▸ Job
Word for word, transcribe the lines below and drop the pictures.

## BEGIN Materials provided

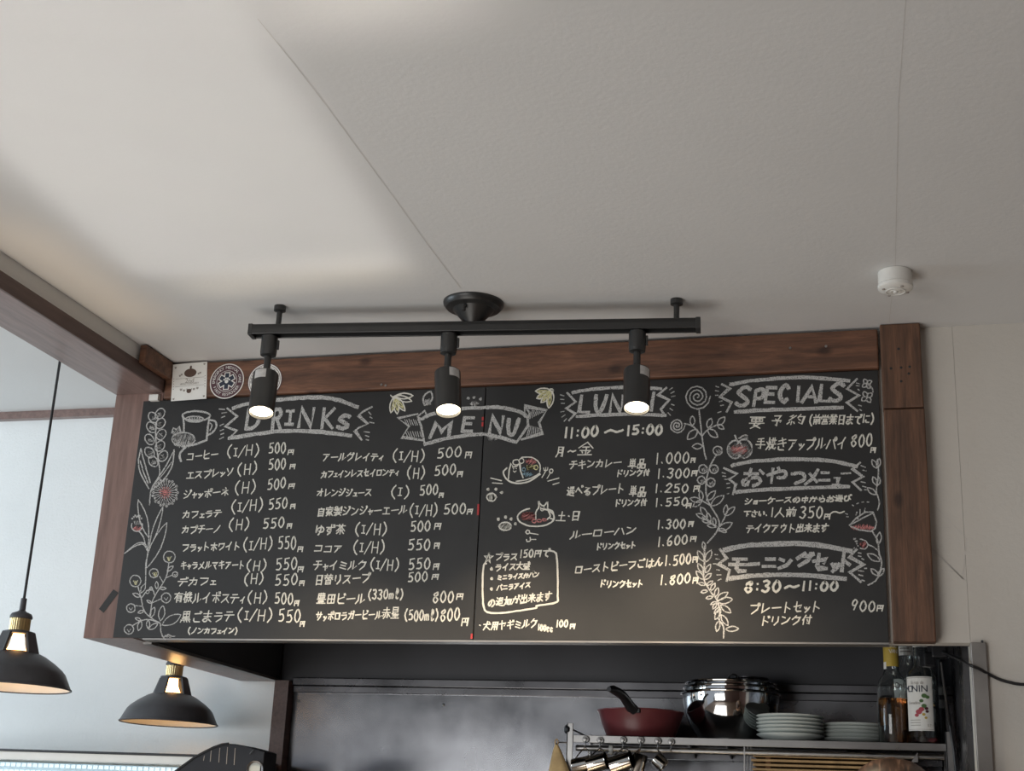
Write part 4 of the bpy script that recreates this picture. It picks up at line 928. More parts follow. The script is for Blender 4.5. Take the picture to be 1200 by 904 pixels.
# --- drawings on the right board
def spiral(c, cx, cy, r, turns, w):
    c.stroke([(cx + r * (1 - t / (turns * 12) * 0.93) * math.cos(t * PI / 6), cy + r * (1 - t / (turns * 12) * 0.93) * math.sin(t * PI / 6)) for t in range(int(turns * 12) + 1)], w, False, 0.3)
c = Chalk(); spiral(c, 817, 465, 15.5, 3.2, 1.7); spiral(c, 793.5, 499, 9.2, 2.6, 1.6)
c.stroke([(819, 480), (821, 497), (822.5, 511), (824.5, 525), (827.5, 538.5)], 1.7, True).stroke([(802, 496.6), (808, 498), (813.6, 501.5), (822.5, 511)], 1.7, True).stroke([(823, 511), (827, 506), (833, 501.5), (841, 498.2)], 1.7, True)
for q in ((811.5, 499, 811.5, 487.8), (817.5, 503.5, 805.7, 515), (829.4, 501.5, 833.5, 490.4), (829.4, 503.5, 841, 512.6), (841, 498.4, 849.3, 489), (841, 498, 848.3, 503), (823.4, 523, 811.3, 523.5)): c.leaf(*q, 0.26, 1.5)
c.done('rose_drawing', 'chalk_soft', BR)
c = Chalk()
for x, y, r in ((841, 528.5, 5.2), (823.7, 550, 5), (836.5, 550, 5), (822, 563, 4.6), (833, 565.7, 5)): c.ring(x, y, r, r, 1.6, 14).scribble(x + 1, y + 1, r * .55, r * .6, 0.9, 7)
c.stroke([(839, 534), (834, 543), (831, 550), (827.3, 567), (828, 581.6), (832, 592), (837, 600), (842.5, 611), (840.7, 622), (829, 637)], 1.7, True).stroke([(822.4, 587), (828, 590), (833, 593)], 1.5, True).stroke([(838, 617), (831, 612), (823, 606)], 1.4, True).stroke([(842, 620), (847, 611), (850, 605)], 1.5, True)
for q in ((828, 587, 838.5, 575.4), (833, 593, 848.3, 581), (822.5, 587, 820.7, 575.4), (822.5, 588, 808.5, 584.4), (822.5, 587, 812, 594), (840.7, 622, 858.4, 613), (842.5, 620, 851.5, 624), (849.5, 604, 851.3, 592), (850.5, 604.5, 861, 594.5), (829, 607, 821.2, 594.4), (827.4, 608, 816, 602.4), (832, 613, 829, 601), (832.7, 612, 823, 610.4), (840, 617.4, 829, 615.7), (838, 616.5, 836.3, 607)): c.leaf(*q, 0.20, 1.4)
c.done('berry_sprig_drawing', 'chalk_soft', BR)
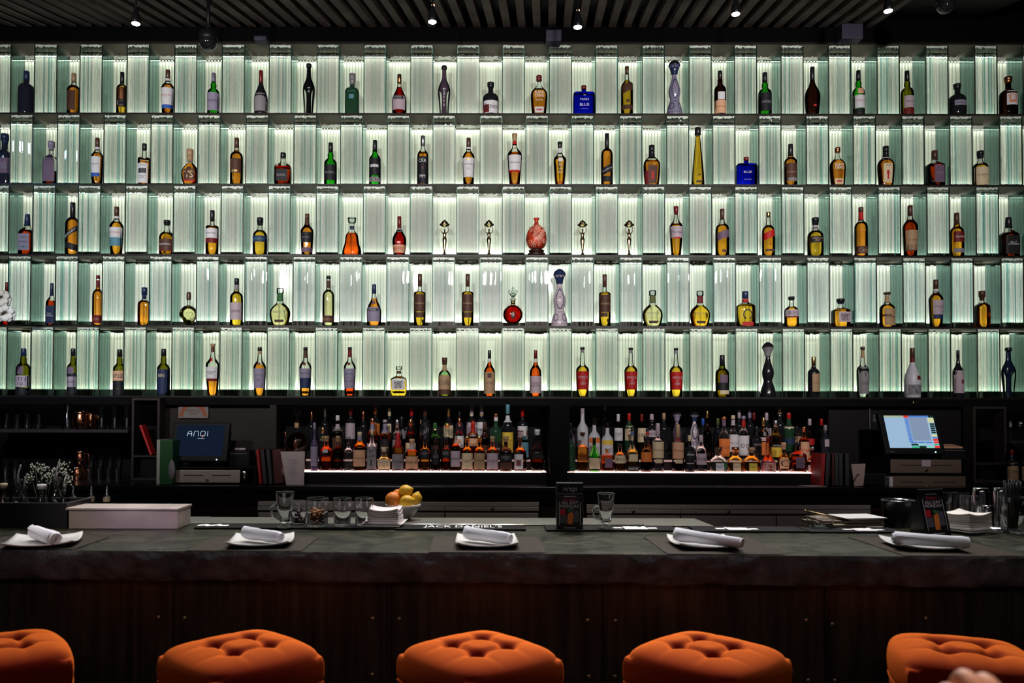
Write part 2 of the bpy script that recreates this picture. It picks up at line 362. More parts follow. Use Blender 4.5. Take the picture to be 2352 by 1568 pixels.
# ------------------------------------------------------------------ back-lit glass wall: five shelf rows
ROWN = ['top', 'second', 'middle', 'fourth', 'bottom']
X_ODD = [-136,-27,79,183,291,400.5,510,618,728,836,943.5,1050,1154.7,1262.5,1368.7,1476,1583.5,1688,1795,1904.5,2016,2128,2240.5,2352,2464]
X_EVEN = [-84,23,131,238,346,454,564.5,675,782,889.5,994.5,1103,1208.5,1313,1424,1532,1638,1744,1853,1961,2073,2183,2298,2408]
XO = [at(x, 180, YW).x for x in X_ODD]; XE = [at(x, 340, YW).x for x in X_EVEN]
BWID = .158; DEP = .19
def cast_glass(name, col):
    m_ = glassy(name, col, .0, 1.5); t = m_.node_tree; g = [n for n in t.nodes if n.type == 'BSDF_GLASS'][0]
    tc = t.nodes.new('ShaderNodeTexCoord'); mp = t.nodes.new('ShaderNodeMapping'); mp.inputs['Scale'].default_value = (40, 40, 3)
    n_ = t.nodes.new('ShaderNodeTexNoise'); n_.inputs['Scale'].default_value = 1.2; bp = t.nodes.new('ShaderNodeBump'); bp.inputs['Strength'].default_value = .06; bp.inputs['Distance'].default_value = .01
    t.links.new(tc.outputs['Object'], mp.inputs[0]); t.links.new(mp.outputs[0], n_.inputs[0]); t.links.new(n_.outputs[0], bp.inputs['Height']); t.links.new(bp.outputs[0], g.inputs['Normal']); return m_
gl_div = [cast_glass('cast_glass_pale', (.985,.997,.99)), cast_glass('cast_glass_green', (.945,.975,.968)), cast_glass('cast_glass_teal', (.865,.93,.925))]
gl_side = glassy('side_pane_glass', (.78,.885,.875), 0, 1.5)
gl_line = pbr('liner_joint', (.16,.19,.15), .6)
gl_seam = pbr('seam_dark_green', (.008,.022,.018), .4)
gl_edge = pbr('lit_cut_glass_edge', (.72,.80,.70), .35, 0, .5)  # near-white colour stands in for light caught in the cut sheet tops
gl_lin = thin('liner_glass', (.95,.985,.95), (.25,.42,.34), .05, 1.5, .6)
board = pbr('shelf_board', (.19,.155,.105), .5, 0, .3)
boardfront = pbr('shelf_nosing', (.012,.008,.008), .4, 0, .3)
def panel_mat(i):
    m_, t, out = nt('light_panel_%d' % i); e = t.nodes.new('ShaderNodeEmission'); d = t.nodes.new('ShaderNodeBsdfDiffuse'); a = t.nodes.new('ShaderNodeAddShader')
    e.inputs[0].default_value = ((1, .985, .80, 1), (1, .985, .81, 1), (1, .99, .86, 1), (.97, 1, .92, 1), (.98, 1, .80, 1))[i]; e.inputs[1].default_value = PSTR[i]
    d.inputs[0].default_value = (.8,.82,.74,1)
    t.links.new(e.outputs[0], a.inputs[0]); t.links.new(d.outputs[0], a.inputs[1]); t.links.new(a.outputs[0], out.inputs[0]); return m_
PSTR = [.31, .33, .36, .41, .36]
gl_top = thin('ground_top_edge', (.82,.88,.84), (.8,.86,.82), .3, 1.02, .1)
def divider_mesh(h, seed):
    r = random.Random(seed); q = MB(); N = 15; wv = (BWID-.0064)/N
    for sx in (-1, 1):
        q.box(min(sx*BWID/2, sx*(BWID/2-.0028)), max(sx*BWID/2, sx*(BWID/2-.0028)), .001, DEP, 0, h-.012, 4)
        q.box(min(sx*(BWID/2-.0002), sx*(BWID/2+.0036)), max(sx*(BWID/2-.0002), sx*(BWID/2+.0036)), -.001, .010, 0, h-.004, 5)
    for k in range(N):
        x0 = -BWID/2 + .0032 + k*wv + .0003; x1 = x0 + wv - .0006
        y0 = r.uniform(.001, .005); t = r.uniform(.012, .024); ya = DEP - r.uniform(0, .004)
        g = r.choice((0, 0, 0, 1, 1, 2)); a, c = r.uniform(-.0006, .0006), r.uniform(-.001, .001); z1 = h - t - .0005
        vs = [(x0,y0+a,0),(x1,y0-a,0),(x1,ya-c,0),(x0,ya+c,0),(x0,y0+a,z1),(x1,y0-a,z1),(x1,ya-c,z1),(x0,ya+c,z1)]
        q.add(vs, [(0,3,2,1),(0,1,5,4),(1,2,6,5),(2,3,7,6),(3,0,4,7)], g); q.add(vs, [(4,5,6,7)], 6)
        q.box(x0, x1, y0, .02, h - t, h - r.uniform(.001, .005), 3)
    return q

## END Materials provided

▸ Task response
Write part 4 of the bpy script that recreates this picture. It picks up at line 928. More parts follow. The script is for Blender 4.5. Take the picture to be 1200 by 904 pixels.
# --- drawings on the right board
def spiral(c, cx, cy, r, turns, w):
    c.stroke([(cx + r * (1 - t / (turns * 12) * 0.93) * math.cos(t * PI / 6), cy + r * (1 - t / (turns * 12) * 0.93) * math.sin(t * PI / 6)) for t in range(int(turns * 12) + 1)], w, False, 0.3)
c = Chalk(); spiral(c, 817, 465, 15.5, 3.2, 1.7); spiral(c, 793.5, 499, 9.2, 2.6, 1.6)
c.stroke([(819, 480), (821, 497), (822.5, 511), (824.5, 525), (827.5, 538.5)], 1.7, True).stroke([(802, 496.6), (808, 498), (813.6, 501.5), (822.5, 511)], 1.7, True).stroke([(823, 511), (827, 506), (833, 501.5), (841, 498.2)], 1.7, True)
for q in ((811.5, 499, 811.5, 487.8), (817.5, 503.5, 805.7, 515), (829.4, 501.5, 833.5, 490.4), (829.4, 503.5, 841, 512.6), (841, 498.4, 849.3, 489), (841, 498, 848.3, 503), (823.4, 523, 811.3, 523.5)): c.leaf(*q, 0.26, 1.5)
c.done('rose_drawing', 'chalk_soft', BR)
c = Chalk()
for x, y, r in ((841, 528.5, 5.2), (823.7, 550, 5), (836.5, 550, 5), (822, 563, 4.6), (833, 565.7, 5)): c.ring(x, y, r, r, 1.6, 14).scribble(x + 1, y + 1, r * .55, r * .6, 0.9, 7)
c.stroke([(839, 534), (834, 543), (831, 550), (827.3, 567), (828, 581.6), (832, 592), (837, 600), (842.5, 611), (840.7, 622), (829, 637)], 1.7, True).stroke([(822.4, 587), (828, 590), (833, 593)], 1.5, True).stroke([(838, 617), (831, 612), (823, 606)], 1.4, True).stroke([(842, 620), (847, 611), (850, 605)], 1.5, True)
for q in ((828, 587, 838.5, 575.4), (833, 593, 848.3, 581), (822.5, 587, 820.7, 575.4), (822.5, 588, 808.5, 584.4), (822.5, 587, 812, 594), (840.7, 622, 858.4, 613), (842.5, 620, 851.5, 624), (849.5, 604, 851.3, 592), (850.5, 604.5, 861, 594.5), (829, 607, 821.2, 594.4), (827.4, 608, 816, 602.4), (832, 613, 829, 601), (832.7, 612, 823, 610.4), (840, 617.4, 829, 615.7), (838, 616.5, 836.3, 607)): c.leaf(*q, 0.20, 1.4)
c.done('berry_sprig_drawing', 'chalk_soft', BR)
Write part 2 of the bpy script that recreates this picture. It picks up at line 362. More parts follow. Use Blender 4.5. Take the picture to be 2352 by 1568 pixels.
# ------------------------------------------------------------------ back-lit glass wall: five shelf rows
ROWN = ['top', 'second', 'middle', 'fourth', 'bottom']
X_ODD = [-136,-27,79,183,291,400.5,510,618,728,836,943.5,1050,1154.7,1262.5,1368.7,1476,1583.5,1688,1795,1904.5,2016,2128,2240.5,2352,2464]
X_EVEN = [-84,23,131,238,346,454,564.5,675,782,889.5,994.5,1103,1208.5,1313,1424,1532,1638,1744,1853,1961,2073,2183,2298,2408]
XO = [at(x, 180, YW).x for x in X_ODD]; XE = [at(x, 340, YW).x for x in X_EVEN]
BWID = .158; DEP = .19
def cast_glass(name, col):
    m_ = glassy(name, col, .0, 1.5); t = m_.node_tree; g = [n for n in t.nodes if n.type == 'BSDF_GLASS'][0]
    tc = t.nodes.new('ShaderNodeTexCoord'); mp = t.nodes.new('ShaderNodeMapping'); mp.inputs['Scale'].default_value = (40, 40, 3)
    n_ = t.nodes.new('ShaderNodeTexNoise'); n_.inputs['Scale'].default_value = 1.2; bp = t.nodes.new('ShaderNodeBump'); bp.inputs['Strength'].default_value = .06; bp.inputs['Distance'].default_value = .01
    t.links.new(tc.outputs['Object'], mp.inputs[0]); t.links.new(mp.outputs[0], n_.inputs[0]); t.links.new(n_.outputs[0], bp.inputs['Height']); t.links.new(bp.outputs[0], g.inputs['Normal']); return m_
gl_div = [cast_glass('cast_glass_pale', (.985,.997,.99)), cast_glass('cast_glass_green', (.945,.975,.968)), cast_glass('cast_glass_teal', (.865,.93,.925))]
gl_side = glassy('side_pane_glass', (.78,.885,.875), 0, 1.5)
gl_line = pbr('liner_joint', (.16,.19,.15), .6)
gl_seam = pbr('seam_dark_green', (.008,.022,.018), .4)
gl_edge = pbr('lit_cut_glass_edge', (.72,.80,.70), .35, 0, .5)  # near-white colour stands in for light caught in the cut sheet tops
gl_lin = thin('liner_glass', (.95,.985,.95), (.25,.42,.34), .05, 1.5, .6)
board = pbr('shelf_board', (.19,.155,.105), .5, 0, .3)
boardfront = pbr('shelf_nosing', (.012,.008,.008), .4, 0, .3)
def panel_mat(i):
    m_, t, out = nt('light_panel_%d' % i); e = t.nodes.new('ShaderNodeEmission'); d = t.nodes.new('ShaderNodeBsdfDiffuse'); a = t.nodes.new('ShaderNodeAddShader')
    e.inputs[0].default_value = ((1, .985, .80, 1), (1, .985, .81, 1), (1, .99, .86, 1), (.97, 1, .92, 1), (.98, 1, .80, 1))[i]; e.inputs[1].default_value = PSTR[i]
    d.inputs[0].default_value = (.8,.82,.74,1)
    t.links.new(e.outputs[0], a.inputs[0]); t.links.new(d.outputs[0], a.inputs[1]); t.links.new(a.outputs[0], out.inputs[0]); return m_
PSTR = [.31, .33, .36, .41, .36]
gl_top = thin('ground_top_edge', (.82,.88,.84), (.8,.86,.82), .3, 1.02, .1)
def divider_mesh(h, seed):
    r = random.Random(seed); q = MB(); N = 15; wv = (BWID-.0064)/N
    for sx in (-1, 1):
        q.box(min(sx*BWID/2, sx*(BWID/2-.0028)), max(sx*BWID/2, sx*(BWID/2-.0028)), .001, DEP, 0, h-.012, 4)
        q.box(min(sx*(BWID/2-.0002), sx*(BWID/2+.0036)), max(sx*(BWID/2-.0002), sx*(BWID/2+.0036)), -.001, .010, 0, h-.004, 5)
    for k in range(N):
        x0 = -BWID/2 + .0032 + k*wv + .0003; x1 = x0 + wv - .0006
        y0 = r.uniform(.001, .005); t = r.uniform(.012, .024); ya = DEP - r.uniform(0, .004)
        g = r.choice((0, 0, 0, 1, 1, 2)); a, c = r.uniform(-.0006, .0006), r.uniform(-.001, .001); z1 = h - t - .0005
        vs = [(x0,y0+a,0),(x1,y0-a,0),(x1,ya-c,0),(x0,ya+c,0),(x0,y0+a,z1),(x1,y0-a,z1),(x1,ya-c,z1),(x0,ya+c,z1)]
        q.add(vs, [(0,3,2,1),(0,1,5,4),(1,2,6,5),(2,3,7,6),(3,0,4,7)], g); q.add(vs, [(4,5,6,7)], 6)
        q.box(x0, x1, y0, .02, h - t, h - r.uniform(.001, .005), 3)
    return q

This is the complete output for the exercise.